At the foot of the hill several small huts are clustered, and a few yards away there is a well, now choked up. The large boulders have been rolled to one side in ancient days to form a roadway for the passage of the stone down this gauge and out to the open desert where the smoother road is picked up. In old times the stone was conveyed to the Nile on carts drawn by oxen and slaves, but in the more recent workings mules and horses were probably used; and it is as well not to think of the cruelties inflicted on either as the carts sank in the soft gravel or jolted over the stones in this valley.
Researches were over in an hour’s time, after which we made our breakfast upon the scraps left in the basket overnight. We then went for a stroll up a narrow valley leading off that in which we had camped, and here our attention was directed for the next quarter of an hour to the pursuit of a ten-inch grey lizard which we had found basking in the early blaze of the sun. Once or twice I have come across the same creature in desert places, and the natives have on each occasion expressed the greatest terror of it. They say that it will spring from the ground and fasten itself in the throat of a man on a camel or on any other elevation, whereupon he bursts into boils and blains and dies in horrible agonies. On one occasion the natives seized my camel’s head when one of these lizards was observed in the distance, and turned us round, while others cautiously hurled stones at the monster. My friend and I were therefore most interested when we saw so terrific a little creature at our feet, and we did not cease the pursuit till we had run him to ground and had tweaked his tail to see what he could do.
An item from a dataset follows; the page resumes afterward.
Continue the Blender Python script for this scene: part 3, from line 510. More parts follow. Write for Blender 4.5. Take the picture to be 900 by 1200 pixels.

I have no doubt he is absolutely harmless.
The ride home now commenced, and continued until the blinding heat proclaimed it to be nearly one o’clock. At last, roasted to a turn, we reached the river and crossed the glaring water to Assiout. All the way home we had discussed the iced drinks which, by special arrangement, were to be waiting for us; and I must admit that when tepid lemonade was brought to us with the remark that no ice was procurable the whole expedition seemed to have been a mistake.